[Entries taken from a collection]
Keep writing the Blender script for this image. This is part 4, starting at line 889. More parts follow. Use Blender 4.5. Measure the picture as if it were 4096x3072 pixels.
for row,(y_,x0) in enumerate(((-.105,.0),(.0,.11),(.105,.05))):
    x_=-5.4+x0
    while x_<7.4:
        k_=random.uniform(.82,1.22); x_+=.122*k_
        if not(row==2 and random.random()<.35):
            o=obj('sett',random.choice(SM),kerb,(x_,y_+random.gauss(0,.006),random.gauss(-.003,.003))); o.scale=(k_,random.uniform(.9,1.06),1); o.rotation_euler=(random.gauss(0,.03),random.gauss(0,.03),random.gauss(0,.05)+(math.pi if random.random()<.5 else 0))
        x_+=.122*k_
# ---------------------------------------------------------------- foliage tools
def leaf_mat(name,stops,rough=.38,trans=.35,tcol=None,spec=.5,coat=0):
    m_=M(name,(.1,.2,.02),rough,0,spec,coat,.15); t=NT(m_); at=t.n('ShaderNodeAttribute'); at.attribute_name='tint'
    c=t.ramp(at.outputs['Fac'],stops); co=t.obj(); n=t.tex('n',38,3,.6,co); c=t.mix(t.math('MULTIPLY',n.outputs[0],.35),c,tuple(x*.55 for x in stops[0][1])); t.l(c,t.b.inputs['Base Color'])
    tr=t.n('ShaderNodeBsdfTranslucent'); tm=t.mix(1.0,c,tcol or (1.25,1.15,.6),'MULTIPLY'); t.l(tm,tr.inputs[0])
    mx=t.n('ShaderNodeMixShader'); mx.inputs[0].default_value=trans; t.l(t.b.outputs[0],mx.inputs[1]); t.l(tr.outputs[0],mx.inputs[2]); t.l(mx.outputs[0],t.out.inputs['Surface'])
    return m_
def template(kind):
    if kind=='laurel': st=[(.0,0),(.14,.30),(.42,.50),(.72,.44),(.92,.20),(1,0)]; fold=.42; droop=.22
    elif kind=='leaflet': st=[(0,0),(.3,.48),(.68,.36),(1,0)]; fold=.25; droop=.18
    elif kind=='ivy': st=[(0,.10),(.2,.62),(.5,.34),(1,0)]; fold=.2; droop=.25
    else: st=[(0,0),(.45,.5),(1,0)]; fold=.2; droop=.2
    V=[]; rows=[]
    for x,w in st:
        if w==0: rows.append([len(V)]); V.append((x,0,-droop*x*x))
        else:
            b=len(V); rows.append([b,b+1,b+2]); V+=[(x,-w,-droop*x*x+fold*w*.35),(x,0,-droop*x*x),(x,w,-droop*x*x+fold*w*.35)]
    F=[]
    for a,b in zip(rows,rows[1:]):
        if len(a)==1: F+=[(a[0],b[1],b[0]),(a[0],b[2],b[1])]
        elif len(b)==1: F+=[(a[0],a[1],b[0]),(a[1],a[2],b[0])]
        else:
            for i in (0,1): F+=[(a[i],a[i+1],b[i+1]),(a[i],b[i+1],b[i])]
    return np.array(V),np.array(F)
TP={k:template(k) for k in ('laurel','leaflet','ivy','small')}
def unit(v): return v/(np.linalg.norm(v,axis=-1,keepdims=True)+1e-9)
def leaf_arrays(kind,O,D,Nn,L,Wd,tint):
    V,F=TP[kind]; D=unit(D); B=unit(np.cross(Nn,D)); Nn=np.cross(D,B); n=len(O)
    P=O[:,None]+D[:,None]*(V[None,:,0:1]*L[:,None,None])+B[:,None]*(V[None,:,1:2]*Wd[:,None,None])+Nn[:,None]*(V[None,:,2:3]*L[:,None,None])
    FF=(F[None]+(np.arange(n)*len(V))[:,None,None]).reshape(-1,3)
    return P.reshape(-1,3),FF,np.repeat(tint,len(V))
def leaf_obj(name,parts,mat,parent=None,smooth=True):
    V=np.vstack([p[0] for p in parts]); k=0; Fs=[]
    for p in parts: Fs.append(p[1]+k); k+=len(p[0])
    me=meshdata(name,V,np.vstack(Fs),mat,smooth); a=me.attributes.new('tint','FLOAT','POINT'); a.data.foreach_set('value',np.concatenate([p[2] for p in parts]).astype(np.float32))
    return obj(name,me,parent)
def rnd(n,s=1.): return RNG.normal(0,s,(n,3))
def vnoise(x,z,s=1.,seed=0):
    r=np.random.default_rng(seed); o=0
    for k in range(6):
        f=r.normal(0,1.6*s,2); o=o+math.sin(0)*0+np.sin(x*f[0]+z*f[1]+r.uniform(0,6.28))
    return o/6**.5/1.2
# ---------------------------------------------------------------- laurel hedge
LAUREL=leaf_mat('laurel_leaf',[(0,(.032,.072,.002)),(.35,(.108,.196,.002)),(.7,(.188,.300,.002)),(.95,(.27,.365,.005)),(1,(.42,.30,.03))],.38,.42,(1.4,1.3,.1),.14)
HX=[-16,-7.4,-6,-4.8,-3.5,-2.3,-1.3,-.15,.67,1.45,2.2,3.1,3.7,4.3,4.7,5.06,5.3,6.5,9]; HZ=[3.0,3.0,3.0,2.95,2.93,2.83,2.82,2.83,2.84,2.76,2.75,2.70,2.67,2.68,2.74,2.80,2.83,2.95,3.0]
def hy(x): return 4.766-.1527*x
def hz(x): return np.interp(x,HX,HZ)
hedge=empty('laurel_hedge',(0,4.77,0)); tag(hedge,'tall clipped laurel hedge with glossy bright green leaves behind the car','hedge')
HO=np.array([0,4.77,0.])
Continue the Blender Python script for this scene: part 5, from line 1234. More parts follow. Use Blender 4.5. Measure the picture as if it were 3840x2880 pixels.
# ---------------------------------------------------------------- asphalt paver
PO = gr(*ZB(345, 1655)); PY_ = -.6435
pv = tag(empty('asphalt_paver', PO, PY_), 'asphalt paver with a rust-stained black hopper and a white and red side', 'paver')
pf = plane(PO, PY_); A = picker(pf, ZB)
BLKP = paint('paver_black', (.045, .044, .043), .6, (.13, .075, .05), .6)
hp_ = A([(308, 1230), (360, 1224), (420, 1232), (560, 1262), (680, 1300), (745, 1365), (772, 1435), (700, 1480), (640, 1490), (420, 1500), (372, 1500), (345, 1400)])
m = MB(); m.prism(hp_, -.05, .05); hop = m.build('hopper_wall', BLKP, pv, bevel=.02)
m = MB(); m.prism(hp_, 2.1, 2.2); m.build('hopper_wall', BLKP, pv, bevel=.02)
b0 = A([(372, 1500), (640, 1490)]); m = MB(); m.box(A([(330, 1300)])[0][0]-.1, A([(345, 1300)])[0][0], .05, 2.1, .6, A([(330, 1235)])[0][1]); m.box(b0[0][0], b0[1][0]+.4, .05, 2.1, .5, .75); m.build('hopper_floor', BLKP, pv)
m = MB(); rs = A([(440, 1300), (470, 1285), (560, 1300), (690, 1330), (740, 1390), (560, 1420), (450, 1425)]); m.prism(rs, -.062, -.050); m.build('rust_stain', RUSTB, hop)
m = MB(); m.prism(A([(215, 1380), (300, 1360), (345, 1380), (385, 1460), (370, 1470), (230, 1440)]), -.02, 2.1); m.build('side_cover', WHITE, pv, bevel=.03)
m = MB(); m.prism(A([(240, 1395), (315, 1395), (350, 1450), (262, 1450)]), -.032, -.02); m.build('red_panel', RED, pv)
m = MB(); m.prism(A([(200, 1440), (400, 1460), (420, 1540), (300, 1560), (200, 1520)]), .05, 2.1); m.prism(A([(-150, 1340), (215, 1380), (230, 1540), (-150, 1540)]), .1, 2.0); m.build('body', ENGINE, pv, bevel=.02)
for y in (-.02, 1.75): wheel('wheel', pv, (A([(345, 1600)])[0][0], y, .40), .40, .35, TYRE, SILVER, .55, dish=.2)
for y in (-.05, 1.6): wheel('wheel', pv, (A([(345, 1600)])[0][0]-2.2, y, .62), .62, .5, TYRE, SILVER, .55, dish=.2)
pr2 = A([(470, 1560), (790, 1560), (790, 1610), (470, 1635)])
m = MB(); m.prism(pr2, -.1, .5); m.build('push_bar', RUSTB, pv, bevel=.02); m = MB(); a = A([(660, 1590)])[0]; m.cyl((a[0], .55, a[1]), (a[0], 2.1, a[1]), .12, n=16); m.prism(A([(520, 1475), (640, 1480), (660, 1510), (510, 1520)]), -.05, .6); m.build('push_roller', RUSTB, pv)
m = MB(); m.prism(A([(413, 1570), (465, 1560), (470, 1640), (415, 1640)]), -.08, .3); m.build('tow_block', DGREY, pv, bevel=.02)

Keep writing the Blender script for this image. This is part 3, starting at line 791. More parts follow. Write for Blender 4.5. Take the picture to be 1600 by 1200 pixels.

> **WHAT IS EXPECTED**
Copy all lines from the data that hold the word "picture".

> **EXERCISE OUTPUT**
Keep writing the Blender script for this image. This is part 4, starting at line 889. More parts follow. Use Blender 4.5. Measure the picture as if it were 4096x3072 pixels.
Continue the Blender Python script for this scene: part 5, from line 1234. More parts follow. Use Blender 4.5. Measure the picture as if it were 3840x2880 pixels.
Keep writing the Blender script for this image. This is part 3, starting at line 791. More parts follow. Write for Blender 4.5. Take the picture to be 1600 by 1200 pixels.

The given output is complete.